From the entries below, reproduce exactly the lines from the one with "Generate a Blender" through the one with "S.camera = cam", both included, without images.
[Start Records for this task]
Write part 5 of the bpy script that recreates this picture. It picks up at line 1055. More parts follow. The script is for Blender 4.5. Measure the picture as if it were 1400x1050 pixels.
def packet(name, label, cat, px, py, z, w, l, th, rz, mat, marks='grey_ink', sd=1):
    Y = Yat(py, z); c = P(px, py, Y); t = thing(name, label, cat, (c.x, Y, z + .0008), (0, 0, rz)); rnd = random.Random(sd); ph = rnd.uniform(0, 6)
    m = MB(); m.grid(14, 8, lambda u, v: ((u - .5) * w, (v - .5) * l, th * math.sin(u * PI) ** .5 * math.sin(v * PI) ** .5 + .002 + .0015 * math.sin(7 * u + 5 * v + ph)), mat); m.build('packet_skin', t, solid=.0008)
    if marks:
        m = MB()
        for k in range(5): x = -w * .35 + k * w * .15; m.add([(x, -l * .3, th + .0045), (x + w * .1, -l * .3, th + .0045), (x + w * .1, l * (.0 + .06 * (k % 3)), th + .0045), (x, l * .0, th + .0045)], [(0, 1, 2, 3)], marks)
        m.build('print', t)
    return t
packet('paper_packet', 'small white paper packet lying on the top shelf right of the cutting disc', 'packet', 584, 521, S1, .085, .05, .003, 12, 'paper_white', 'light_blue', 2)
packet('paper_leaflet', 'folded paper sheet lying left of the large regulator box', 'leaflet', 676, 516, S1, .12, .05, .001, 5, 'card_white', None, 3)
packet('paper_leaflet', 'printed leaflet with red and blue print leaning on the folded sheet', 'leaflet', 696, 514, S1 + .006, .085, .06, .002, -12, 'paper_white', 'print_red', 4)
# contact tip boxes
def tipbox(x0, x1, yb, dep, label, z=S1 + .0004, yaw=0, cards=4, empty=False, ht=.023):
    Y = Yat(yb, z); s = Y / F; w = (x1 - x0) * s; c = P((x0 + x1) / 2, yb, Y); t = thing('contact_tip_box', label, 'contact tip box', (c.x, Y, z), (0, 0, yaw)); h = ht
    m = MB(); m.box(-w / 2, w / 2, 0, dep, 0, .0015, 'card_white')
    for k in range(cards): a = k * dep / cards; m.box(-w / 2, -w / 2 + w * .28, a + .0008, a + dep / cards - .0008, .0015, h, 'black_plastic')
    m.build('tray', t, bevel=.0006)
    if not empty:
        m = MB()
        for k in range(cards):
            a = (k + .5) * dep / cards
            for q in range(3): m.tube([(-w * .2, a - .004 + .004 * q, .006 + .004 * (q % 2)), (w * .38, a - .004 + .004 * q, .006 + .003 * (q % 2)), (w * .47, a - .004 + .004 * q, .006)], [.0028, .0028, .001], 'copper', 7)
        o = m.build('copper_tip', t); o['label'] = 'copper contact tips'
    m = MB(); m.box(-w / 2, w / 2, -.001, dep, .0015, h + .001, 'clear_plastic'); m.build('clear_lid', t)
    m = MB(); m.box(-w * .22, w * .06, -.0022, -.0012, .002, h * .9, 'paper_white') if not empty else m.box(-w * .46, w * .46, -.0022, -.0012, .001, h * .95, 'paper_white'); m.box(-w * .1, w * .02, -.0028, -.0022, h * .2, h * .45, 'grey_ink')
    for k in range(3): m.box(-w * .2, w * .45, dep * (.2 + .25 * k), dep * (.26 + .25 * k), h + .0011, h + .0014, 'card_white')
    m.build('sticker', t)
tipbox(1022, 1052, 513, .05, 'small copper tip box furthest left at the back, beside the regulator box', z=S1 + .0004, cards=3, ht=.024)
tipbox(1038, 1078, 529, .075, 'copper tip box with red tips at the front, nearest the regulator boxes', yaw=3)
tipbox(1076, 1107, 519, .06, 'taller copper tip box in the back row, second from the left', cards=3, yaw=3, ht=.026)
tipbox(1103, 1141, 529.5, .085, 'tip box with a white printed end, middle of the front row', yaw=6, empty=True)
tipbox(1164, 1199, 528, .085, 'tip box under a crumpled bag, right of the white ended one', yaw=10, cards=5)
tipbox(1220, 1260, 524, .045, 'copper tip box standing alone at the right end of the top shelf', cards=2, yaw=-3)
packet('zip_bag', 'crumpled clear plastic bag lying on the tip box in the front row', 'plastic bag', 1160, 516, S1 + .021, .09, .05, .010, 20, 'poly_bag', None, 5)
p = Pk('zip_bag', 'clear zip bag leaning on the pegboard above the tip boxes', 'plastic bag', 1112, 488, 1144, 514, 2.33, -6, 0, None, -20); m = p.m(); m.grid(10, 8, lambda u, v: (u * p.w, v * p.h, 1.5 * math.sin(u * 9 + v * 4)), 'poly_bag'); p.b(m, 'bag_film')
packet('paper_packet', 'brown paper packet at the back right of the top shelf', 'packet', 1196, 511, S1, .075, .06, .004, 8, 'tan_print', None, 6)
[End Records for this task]
[Start Records for this task]
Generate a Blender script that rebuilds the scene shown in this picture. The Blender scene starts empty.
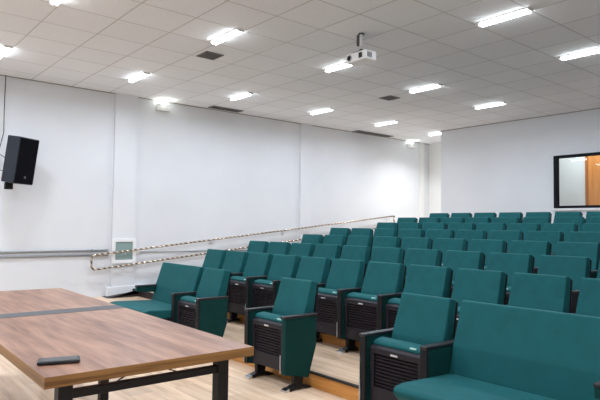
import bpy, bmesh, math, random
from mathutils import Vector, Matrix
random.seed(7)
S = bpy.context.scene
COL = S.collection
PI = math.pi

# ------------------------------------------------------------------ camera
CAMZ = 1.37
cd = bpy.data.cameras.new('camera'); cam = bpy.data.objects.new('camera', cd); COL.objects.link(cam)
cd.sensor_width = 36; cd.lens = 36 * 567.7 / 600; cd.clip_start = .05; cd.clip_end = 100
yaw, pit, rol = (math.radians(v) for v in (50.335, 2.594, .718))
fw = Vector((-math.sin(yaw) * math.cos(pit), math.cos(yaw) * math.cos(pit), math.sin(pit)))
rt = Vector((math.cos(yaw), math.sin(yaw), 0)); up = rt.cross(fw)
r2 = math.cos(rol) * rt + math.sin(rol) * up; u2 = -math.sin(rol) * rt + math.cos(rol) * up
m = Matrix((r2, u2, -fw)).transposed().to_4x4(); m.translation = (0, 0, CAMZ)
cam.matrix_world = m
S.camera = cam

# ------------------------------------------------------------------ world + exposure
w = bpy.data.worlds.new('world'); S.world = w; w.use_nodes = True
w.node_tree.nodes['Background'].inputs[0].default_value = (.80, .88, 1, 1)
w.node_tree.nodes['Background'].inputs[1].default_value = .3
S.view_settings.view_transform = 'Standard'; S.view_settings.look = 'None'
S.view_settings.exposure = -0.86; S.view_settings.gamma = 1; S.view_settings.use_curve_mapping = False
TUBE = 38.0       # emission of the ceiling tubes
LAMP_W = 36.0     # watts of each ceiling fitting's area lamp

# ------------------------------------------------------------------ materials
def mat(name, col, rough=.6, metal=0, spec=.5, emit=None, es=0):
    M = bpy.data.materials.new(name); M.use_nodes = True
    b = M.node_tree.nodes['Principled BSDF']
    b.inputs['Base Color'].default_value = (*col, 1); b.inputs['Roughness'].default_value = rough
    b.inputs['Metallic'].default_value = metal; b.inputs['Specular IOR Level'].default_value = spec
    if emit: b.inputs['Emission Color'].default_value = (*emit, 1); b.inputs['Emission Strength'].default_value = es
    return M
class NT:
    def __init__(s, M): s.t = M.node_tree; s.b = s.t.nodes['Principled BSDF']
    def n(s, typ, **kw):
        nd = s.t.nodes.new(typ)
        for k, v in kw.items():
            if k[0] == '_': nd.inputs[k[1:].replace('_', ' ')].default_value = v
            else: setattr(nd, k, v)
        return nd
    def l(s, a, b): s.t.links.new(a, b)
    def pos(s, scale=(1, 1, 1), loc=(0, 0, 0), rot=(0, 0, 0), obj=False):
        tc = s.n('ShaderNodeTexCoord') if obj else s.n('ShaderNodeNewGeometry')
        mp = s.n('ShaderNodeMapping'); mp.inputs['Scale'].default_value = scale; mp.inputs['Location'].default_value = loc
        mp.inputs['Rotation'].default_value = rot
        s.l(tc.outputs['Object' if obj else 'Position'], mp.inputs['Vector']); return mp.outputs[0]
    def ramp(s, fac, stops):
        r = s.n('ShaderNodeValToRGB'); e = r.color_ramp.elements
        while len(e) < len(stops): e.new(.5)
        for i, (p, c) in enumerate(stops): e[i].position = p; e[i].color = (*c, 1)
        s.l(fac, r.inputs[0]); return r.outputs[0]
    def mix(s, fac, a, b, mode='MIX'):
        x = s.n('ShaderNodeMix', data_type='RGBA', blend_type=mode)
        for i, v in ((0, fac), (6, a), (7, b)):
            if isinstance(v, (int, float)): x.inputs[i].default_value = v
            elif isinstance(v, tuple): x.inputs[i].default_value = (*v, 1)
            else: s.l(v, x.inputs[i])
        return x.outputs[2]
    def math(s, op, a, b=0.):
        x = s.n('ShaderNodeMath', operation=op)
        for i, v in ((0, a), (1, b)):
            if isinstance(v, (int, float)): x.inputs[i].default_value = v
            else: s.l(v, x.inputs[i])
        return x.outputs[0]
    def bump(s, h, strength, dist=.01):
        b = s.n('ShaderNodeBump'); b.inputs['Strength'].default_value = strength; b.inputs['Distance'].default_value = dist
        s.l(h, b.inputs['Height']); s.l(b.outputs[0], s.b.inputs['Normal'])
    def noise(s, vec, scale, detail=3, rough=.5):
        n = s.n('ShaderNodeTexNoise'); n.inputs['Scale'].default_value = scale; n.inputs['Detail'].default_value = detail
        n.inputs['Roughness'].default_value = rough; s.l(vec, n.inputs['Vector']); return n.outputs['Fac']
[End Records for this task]
*Answer for the task*.
Generate a Blender script that rebuilds the scene shown in this picture. The Blender scene starts empty.
import bpy, bmesh, math, random
from mathutils import Vector, Matrix
random.seed(7)
S = bpy.context.scene
COL = S.collection
PI = math.pi

# ------------------------------------------------------------------ camera
CAMZ = 1.37
cd = bpy.data.cameras.new('camera'); cam = bpy.data.objects.new('camera', cd); COL.objects.link(cam)
cd.sensor_width = 36; cd.lens = 36 * 567.7 / 600; cd.clip_start = .05; cd.clip_end = 100
yaw, pit, rol = (math.radians(v) for v in (50.335, 2.594, .718))
fw = Vector((-math.sin(yaw) * math.cos(pit), math.cos(yaw) * math.cos(pit), math.sin(pit)))
rt = Vector((math.cos(yaw), math.sin(yaw), 0)); up = rt.cross(fw)
r2 = math.cos(rol) * rt + math.sin(rol) * up; u2 = -math.sin(rol) * rt + math.cos(rol) * up
m = Matrix((r2, u2, -fw)).transposed().to_4x4(); m.translation = (0, 0, CAMZ)
cam.matrix_world = m
S.camera = cam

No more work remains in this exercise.